Variable Annuities. I HATE Variable Annuities.

Probably the most surefire sign that you should flee an existing or potential financial adviser is if he or she tries to sell you on variable annuities.  Never, ever, ever sign up for one of these.  For starters, it mixes and matches insurance with investments, which is unnecessary.  Next, the fees are outrageous.  Often 10% of the principal invested.  So they make great sense for the person selling them, but are awful to the buyer.  Finally, they are wildly complex.  Just try reading through the contract.  Simply put, few people will have any idea what they are agreeing to.

There is probably one case in a thousand where the variable annuity makes sense, but don’t gamble that you are that case.  Just stay away.

–Tim Shields, UBS

March Madness

Like in many workplaces, we have a low-stakes March Madness pool going in my UBS office.  Winner gets $50!  No, gambling is never a ‘financial plan’, but at low stakes it can be fun.  My own view is that small purchases of lottery tickets and similar games are ok, so long as the amount spent is truly de minimus… inconsequential to the person.  Essentially, it becomes an entertainment expense, not a financial strategy.
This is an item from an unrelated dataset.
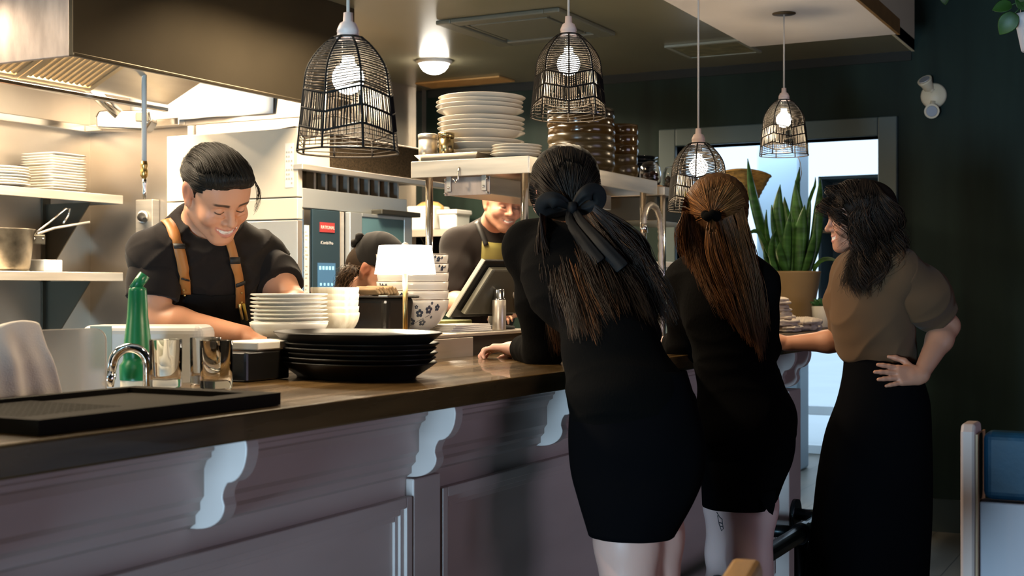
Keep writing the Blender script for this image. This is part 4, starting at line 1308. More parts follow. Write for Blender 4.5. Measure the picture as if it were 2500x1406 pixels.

By the way, I am one of those who believes that no one will ever have a perfect bracket.  The odds against it are staggering; incomprehensibly low to the human mind, except to say the odds are zero.  It’s impossible.  To perfectly predict the tournament, a person would have to correctly guess the outcome for 67 games.  Assigning even odds to every game, the odds of a perfect bracket are 1 in 147,573,952,589,676,000,000.  I believe that is 1 in 147.6 quintillion.  Assuredly, the odds are a little better… it’s not exactly unreasonable to assume that a #16 vs a #1 is not a 50/50 game.   But the most generous assumptions you can make won’t push the overall number out of the ridiculous realm.

But does anyone have any interest in an NCAA Tournament that doesn’t include Stanford?  😉

Cost Management

No matter how much income a household has, there just never seems to be enough.  This is as true of millionaires as it is of those struggling paycheck-to-paycheck on minimum wage.  I don’t mean to equate all expense management issues: there is a far bigger difference between determining whether to pay the rent or buy groceries versus deciding between vacation in Bali or leasing a Porsche.  The first situation is tragic, the second is absurd.  In both cases, though, the common thread is expenses matching incomes.

There is a tendency for families to match an income increase with a dollar-for-dollar increase in expenses.  Or worse.  Sometimes new items are added to the cost base that actually outstrip the income gains.  Perhaps one of the best money life hacks is a measured approach to lifestyle changes as income improves. For example, a $100 per week post-tax income improvement being met with a $40 per week addition to expenses, and a $60 per week addition to savings and investment.  Holding lifestyle relatively flat while income improves is a terrific way to build wealth.

–Tim Shields, UBS

Retirement? You’re on Your Own

One of the more frightening, if under-reported news items of the week as the GAO report that said the average 401k balance of a 60-year old was $160,000.  That is horrifying, as that is nowhere near enough to sustain a person through a 20-to-30 year retirement.

The scale and impact of this problem will only get worse as fewer and fewer Americans are on track to receive any kind of guaranteed pension in their retirement years.

There is no way to emphasize enough the need to start prepping in your younger years.  401ks and 403bs should be a regular part of your savings plan, and funded to the max.  IRA accounts (held at a respected brokerage company like Schwab or Fidelity or UBS) should be funded annually to the legal limit.  Home debt should be paid down.

As hard as it is to save today, it is far harder to generate income late in life.